# Given information start
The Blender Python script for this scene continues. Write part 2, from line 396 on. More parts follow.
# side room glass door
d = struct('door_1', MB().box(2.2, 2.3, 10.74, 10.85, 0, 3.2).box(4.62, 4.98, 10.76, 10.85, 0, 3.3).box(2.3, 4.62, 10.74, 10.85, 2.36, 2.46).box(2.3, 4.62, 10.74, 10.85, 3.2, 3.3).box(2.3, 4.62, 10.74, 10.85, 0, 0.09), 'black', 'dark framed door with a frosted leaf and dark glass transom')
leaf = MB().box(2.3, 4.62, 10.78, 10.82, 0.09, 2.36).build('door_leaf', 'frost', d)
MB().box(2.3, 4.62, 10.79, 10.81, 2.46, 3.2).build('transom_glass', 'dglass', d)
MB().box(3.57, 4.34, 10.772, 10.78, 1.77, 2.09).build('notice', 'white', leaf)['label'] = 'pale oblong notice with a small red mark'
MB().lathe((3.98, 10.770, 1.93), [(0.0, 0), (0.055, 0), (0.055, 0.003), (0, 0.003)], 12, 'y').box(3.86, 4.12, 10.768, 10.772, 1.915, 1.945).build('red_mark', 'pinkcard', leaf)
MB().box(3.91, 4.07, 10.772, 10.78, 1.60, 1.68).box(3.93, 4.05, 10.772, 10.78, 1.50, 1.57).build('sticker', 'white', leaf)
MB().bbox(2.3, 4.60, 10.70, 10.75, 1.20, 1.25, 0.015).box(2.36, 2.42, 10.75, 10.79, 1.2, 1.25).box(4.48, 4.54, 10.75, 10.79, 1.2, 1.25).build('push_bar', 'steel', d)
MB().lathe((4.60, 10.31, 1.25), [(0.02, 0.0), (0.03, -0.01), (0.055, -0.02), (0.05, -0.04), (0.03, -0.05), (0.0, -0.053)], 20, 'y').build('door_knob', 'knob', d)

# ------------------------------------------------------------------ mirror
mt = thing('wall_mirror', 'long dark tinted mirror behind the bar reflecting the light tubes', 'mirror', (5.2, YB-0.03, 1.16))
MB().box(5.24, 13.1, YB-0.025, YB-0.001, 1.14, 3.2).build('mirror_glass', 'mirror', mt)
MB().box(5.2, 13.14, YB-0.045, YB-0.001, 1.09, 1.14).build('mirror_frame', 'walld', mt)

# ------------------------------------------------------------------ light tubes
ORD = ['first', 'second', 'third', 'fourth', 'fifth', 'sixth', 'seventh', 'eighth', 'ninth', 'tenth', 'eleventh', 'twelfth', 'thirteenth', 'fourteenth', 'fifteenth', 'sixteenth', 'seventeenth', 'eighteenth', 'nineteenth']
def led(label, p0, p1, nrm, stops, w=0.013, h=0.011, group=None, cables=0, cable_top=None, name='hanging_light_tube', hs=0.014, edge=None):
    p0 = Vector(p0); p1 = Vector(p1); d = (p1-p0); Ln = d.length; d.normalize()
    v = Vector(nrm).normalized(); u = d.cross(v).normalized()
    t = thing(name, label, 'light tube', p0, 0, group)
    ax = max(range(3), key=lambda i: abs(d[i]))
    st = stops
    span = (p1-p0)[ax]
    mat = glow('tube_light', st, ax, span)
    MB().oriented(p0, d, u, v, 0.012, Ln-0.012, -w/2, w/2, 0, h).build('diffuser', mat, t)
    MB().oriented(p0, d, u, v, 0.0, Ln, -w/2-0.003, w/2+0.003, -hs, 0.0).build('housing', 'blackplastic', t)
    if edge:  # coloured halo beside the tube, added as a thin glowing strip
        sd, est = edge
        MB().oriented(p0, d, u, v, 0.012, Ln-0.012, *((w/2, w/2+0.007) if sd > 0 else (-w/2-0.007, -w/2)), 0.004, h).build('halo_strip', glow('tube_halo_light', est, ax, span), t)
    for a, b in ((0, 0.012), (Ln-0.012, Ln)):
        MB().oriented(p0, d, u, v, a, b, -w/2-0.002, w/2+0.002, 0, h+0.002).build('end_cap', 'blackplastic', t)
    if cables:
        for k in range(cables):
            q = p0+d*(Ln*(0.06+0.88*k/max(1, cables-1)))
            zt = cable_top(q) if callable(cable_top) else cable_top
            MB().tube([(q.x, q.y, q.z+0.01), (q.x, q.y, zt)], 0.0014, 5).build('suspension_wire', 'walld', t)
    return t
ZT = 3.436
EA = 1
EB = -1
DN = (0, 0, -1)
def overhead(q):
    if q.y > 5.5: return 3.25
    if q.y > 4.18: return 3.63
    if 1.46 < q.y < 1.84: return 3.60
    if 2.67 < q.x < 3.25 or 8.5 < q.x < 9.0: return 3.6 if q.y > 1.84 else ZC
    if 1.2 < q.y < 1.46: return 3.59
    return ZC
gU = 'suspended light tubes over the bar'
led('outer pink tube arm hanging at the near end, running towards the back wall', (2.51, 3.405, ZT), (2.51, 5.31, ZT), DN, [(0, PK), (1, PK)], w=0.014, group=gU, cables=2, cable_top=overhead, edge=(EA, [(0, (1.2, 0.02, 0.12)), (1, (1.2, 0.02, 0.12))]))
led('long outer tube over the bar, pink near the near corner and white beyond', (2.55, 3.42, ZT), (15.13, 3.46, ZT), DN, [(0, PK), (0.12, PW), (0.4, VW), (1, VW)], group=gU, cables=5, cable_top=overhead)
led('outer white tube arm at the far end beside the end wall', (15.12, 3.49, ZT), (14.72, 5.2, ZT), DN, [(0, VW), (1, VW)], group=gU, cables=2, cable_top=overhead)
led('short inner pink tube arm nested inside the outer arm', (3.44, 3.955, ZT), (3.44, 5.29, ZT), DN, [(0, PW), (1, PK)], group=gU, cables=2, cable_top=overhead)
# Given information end
What to work on:
Only the lines from the beginning of the material above through the line with "1.14).build('mirror_frame', 'walld', mt)" are wanted; extract them exactly.

Result below:
The Blender Python script for this scene continues. Write part 2, from line 396 on. More parts follow.
# side room glass door
d = struct('door_1', MB().box(2.2, 2.3, 10.74, 10.85, 0, 3.2).box(4.62, 4.98, 10.76, 10.85, 0, 3.3).box(2.3, 4.62, 10.74, 10.85, 2.36, 2.46).box(2.3, 4.62, 10.74, 10.85, 3.2, 3.3).box(2.3, 4.62, 10.74, 10.85, 0, 0.09), 'black', 'dark framed door with a frosted leaf and dark glass transom')
leaf = MB().box(2.3, 4.62, 10.78, 10.82, 0.09, 2.36).build('door_leaf', 'frost', d)
MB().box(2.3, 4.62, 10.79, 10.81, 2.46, 3.2).build('transom_glass', 'dglass', d)
MB().box(3.57, 4.34, 10.772, 10.78, 1.77, 2.09).build('notice', 'white', leaf)['label'] = 'pale oblong notice with a small red mark'
MB().lathe((3.98, 10.770, 1.93), [(0.0, 0), (0.055, 0), (0.055, 0.003), (0, 0.003)], 12, 'y').box(3.86, 4.12, 10.768, 10.772, 1.915, 1.945).build('red_mark', 'pinkcard', leaf)
MB().box(3.91, 4.07, 10.772, 10.78, 1.60, 1.68).box(3.93, 4.05, 10.772, 10.78, 1.50, 1.57).build('sticker', 'white', leaf)
MB().bbox(2.3, 4.60, 10.70, 10.75, 1.20, 1.25, 0.015).box(2.36, 2.42, 10.75, 10.79, 1.2, 1.25).box(4.48, 4.54, 10.75, 10.79, 1.2, 1.25).build('push_bar', 'steel', d)
MB().lathe((4.60, 10.31, 1.25), [(0.02, 0.0), (0.03, -0.01), (0.055, -0.02), (0.05, -0.04), (0.03, -0.05), (0.0, -0.053)], 20, 'y').build('door_knob', 'knob', d)

# ------------------------------------------------------------------ mirror
mt = thing('wall_mirror', 'long dark tinted mirror behind the bar reflecting the light tubes', 'mirror', (5.2, YB-0.03, 1.16))
MB().box(5.24, 13.1, YB-0.025, YB-0.001, 1.14, 3.2).build('mirror_glass', 'mirror', mt)
MB().box(5.2, 13.14, YB-0.045, YB-0.001, 1.09, 1.14).build('mirror_frame', 'walld', mt)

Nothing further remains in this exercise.